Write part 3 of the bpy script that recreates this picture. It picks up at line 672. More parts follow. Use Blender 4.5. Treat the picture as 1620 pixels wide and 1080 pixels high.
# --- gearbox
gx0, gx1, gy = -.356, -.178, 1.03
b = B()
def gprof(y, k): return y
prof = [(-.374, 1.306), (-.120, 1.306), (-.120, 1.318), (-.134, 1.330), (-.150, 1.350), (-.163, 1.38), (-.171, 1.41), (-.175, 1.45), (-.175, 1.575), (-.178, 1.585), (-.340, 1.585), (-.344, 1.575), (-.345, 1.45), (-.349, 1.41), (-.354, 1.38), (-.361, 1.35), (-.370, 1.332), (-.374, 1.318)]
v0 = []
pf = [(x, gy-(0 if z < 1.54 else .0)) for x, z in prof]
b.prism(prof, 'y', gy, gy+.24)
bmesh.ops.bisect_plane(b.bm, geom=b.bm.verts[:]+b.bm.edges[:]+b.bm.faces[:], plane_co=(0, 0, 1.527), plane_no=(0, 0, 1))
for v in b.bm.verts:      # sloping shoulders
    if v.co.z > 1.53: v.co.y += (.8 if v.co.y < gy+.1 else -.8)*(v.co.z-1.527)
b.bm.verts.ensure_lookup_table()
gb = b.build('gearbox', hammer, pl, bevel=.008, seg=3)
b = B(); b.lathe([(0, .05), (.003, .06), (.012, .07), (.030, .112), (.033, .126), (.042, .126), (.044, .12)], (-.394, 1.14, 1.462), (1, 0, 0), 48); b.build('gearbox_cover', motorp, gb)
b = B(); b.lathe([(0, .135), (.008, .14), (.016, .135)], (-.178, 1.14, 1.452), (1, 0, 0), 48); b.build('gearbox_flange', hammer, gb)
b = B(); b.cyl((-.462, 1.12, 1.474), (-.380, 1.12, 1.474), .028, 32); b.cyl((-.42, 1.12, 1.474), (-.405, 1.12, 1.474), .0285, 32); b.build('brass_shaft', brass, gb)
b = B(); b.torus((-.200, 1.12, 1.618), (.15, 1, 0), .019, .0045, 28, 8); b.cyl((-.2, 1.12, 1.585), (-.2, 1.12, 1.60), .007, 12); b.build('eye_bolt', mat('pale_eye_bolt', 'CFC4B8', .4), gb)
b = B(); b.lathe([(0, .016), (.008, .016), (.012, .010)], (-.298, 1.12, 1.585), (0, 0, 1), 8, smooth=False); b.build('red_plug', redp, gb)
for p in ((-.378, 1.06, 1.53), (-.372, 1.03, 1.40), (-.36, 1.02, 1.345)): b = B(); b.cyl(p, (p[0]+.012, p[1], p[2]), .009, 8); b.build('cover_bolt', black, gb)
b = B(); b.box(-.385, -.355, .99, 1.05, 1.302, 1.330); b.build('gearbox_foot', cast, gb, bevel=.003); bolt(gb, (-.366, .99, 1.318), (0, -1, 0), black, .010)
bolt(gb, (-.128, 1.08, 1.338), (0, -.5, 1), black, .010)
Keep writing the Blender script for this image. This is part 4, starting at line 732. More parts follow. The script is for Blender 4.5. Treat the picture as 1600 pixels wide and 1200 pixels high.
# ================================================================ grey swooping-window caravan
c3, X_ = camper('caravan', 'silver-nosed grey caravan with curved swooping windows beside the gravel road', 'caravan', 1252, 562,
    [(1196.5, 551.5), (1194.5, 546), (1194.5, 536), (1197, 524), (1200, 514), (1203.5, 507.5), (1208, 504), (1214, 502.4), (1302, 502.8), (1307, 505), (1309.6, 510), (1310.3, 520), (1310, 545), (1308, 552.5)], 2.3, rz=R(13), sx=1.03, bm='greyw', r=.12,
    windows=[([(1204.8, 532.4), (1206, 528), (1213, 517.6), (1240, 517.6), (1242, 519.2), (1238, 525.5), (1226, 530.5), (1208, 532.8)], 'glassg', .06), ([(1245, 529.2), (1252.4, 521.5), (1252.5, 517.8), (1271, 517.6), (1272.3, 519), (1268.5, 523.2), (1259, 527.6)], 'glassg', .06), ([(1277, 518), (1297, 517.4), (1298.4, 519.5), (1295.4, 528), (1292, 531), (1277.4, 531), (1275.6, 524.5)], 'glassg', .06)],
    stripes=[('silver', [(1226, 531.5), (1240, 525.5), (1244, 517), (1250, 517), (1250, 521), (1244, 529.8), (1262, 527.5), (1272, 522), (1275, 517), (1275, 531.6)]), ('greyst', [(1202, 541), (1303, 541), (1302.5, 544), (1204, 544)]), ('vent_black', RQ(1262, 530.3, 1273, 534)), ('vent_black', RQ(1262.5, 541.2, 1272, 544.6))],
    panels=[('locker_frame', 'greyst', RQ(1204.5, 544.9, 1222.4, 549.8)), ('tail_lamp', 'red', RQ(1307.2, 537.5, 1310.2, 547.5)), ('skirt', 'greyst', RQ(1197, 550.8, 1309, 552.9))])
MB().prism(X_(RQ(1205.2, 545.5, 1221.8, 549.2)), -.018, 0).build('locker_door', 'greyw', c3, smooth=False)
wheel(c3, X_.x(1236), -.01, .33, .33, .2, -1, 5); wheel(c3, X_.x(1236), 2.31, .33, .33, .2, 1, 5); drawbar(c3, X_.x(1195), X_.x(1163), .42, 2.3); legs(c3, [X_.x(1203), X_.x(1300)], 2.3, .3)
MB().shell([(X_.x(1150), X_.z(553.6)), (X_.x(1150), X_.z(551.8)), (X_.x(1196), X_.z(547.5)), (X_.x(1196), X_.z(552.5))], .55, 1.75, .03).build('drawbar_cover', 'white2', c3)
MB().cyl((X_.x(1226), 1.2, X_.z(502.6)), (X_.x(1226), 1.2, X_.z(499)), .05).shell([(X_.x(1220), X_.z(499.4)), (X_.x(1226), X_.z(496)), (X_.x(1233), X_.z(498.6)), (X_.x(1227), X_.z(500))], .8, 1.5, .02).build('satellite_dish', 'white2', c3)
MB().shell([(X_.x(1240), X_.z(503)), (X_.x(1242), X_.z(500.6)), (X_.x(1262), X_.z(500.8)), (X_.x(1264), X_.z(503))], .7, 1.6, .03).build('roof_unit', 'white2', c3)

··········

◆ Exercise ◆
Print the whole listing again, exactly.

◆ Result of this exercise ◆
Write part 3 of the bpy script that recreates this picture. It picks up at line 672. More parts follow. Use Blender 4.5. Treat the picture as 1620 pixels wide and 1080 pixels high.
# --- gearbox
gx0, gx1, gy = -.356, -.178, 1.03
b = B()
def gprof(y, k): return y
prof = [(-.374, 1.306), (-.120, 1.306), (-.120, 1.318), (-.134, 1.330), (-.150, 1.350), (-.163, 1.38), (-.171, 1.41), (-.175, 1.45), (-.175, 1.575), (-.178, 1.585), (-.340, 1.585), (-.344, 1.575), (-.345, 1.45), (-.349, 1.41), (-.354, 1.38), (-.361, 1.35), (-.370, 1.332), (-.374, 1.318)]
v0 = []
pf = [(x, gy-(0 if z < 1.54 else .0)) for x, z in prof]
b.prism(prof, 'y', gy, gy+.24)
bmesh.ops.bisect_plane(b.bm, geom=b.bm.verts[:]+b.bm.edges[:]+b.bm.faces[:], plane_co=(0, 0, 1.527), plane_no=(0, 0, 1))
for v in b.bm.verts:      # sloping shoulders
    if v.co.z > 1.53: v.co.y += (.8 if v.co.y < gy+.1 else -.8)*(v.co.z-1.527)
b.bm.verts.ensure_lookup_table()
gb = b.build('gearbox', hammer, pl, bevel=.008, seg=3)
b = B(); b.lathe([(0, .05), (.003, .06), (.012, .07), (.030, .112), (.033, .126), (.042, .126), (.044, .12)], (-.394, 1.14, 1.462), (1, 0, 0), 48); b.build('gearbox_cover', motorp, gb)
b = B(); b.lathe([(0, .135), (.008, .14), (.016, .135)], (-.178, 1.14, 1.452), (1, 0, 0), 48); b.build('gearbox_flange', hammer, gb)
b = B(); b.cyl((-.462, 1.12, 1.474), (-.380, 1.12, 1.474), .028, 32); b.cyl((-.42, 1.12, 1.474), (-.405, 1.12, 1.474), .0285, 32); b.build('brass_shaft', brass, gb)
b = B(); b.torus((-.200, 1.12, 1.618), (.15, 1, 0), .019, .0045, 28, 8); b.cyl((-.2, 1.12, 1.585), (-.2, 1.12, 1.60), .007, 12); b.build('eye_bolt', mat('pale_eye_bolt', 'CFC4B8', .4), gb)
b = B(); b.lathe([(0, .016), (.008, .016), (.012, .010)], (-.298, 1.12, 1.585), (0, 0, 1), 8, smooth=False); b.build('red_plug', redp, gb)
for p in ((-.378, 1.06, 1.53), (-.372, 1.03, 1.40), (-.36, 1.02, 1.345)): b = B(); b.cyl(p, (p[0]+.012, p[1], p[2]), .009, 8); b.build('cover_bolt', black, gb)
b = B(); b.box(-.385, -.355, .99, 1.05, 1.302, 1.330); b.build('gearbox_foot', cast, gb, bevel=.003); bolt(gb, (-.366, .99, 1.318), (0, -1, 0), black, .010)
bolt(gb, (-.128, 1.08, 1.338), (0, -.5, 1), black, .010)
Keep writing the Blender script for this image. This is part 4, starting at line 732. More parts follow. The script is for Blender 4.5. Treat the picture as 1600 pixels wide and 1200 pixels high.
# ================================================================ grey swooping-window caravan
c3, X_ = camper('caravan', 'silver-nosed grey caravan with curved swooping windows beside the gravel road', 'caravan', 1252, 562,
    [(1196.5, 551.5), (1194.5, 546), (1194.5, 536), (1197, 524), (1200, 514), (1203.5, 507.5), (1208, 504), (1214, 502.4), (1302, 502.8), (1307, 505), (1309.6, 510), (1310.3, 520), (1310, 545), (1308, 552.5)], 2.3, rz=R(13), sx=1.03, bm='greyw', r=.12,
    windows=[([(1204.8, 532.4), (1206, 528), (1213, 517.6), (1240, 517.6), (1242, 519.2), (1238, 525.5), (1226, 530.5), (1208, 532.8)], 'glassg', .06), ([(1245, 529.2), (1252.4, 521.5), (1252.5, 517.8), (1271, 517.6), (1272.3, 519), (1268.5, 523.2), (1259, 527.6)], 'glassg', .06), ([(1277, 518), (1297, 517.4), (1298.4, 519.5), (1295.4, 528), (1292, 531), (1277.4, 531), (1275.6, 524.5)], 'glassg', .06)],
    stripes=[('silver', [(1226, 531.5), (1240, 525.5), (1244, 517), (1250, 517), (1250, 521), (1244, 529.8), (1262, 527.5), (1272, 522), (1275, 517), (1275, 531.6)]), ('greyst', [(1202, 541), (1303, 541), (1302.5, 544), (1204, 544)]), ('vent_black', RQ(1262, 530.3, 1273, 534)), ('vent_black', RQ(1262.5, 541.2, 1272, 544.6))],
    panels=[('locker_frame', 'greyst', RQ(1204.5, 544.9, 1222.4, 549.8)), ('tail_lamp', 'red', RQ(1307.2, 537.5, 1310.2, 547.5)), ('skirt', 'greyst', RQ(1197, 550.8, 1309, 552.9))])
MB().prism(X_(RQ(1205.2, 545.5, 1221.8, 549.2)), -.018, 0).build('locker_door', 'greyw', c3, smooth=False)
wheel(c3, X_.x(1236), -.01, .33, .33, .2, -1, 5); wheel(c3, X_.x(1236), 2.31, .33, .33, .2, 1, 5); drawbar(c3, X_.x(1195), X_.x(1163), .42, 2.3); legs(c3, [X_.x(1203), X_.x(1300)], 2.3, .3)
MB().shell([(X_.x(1150), X_.z(553.6)), (X_.x(1150), X_.z(551.8)), (X_.x(1196), X_.z(547.5)), (X_.x(1196), X_.z(552.5))], .55, 1.75, .03).build('drawbar_cover', 'white2', c3)
MB().cyl((X_.x(1226), 1.2, X_.z(502.6)), (X_.x(1226), 1.2, X_.z(499)), .05).shell([(X_.x(1220), X_.z(499.4)), (X_.x(1226), X_.z(496)), (X_.x(1233), X_.z(498.6)), (X_.x(1227), X_.z(500))], .8, 1.5, .02).build('satellite_dish', 'white2', c3)
MB().shell([(X_.x(1240), X_.z(503)), (X_.x(1242), X_.z(500.6)), (X_.x(1262), X_.z(500.8)), (X_.x(1264), X_.z(503))], .7, 1.6, .03).build('roof_unit', 'white2', c3)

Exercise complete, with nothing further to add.